Propagating the errors of initial forest variables through stand- and tree-level growth simulators

Abstract

Developments in the field of remote sensing have led to various cost-efficient forest inventory methods at different levels of detail. Remote-sensing techniques such as airborne laser scanning (ALS) and digital photogrammetry are becoming feasible alternatives for providing data for forest planning. Forest-planning systems are used to determine the future harvests and silvicultural operations. Input data errors affect the forest growth projections and these effects are dependent on the magnitude of the error. Our objective in this study was to determine how the errors typical to different inventory methods affect forest growth projections at individual stand level during a planning period of 30 years. Another objective was to examine how the errors in input data behave when different types of growth simulators are used.

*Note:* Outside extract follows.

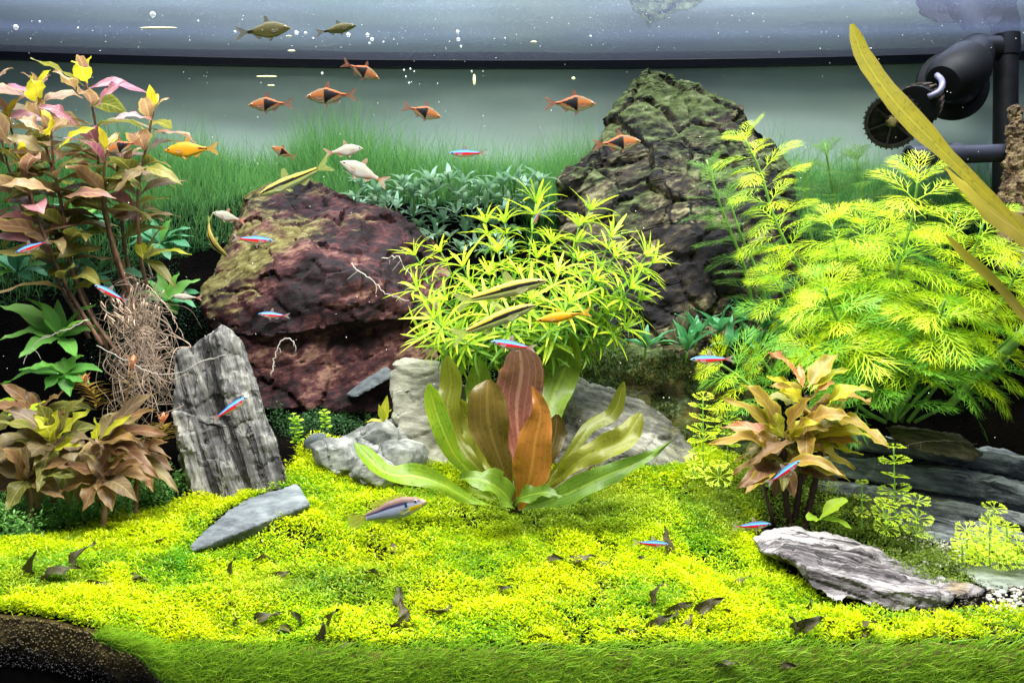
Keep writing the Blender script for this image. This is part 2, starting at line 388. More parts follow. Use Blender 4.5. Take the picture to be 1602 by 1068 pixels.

The inventory methods we compared in this study were stand-wise field inventory and single-tree ALS. To study the differences between growth models, we compared two forest simulators consisting of either distance-independent tree-level models or stand-level models. The data in this study covered a 2,000-ha forest area in southern Finland, including 240 sample plots with individually measured trees. The analysis was conducted with Monte Carlo simulations. The results show that the tree-level simulator is less sensitive to errors in the input data and that by using single-tree ALS data, more precise growth projections can be obtained than using stand-wise field inventory data.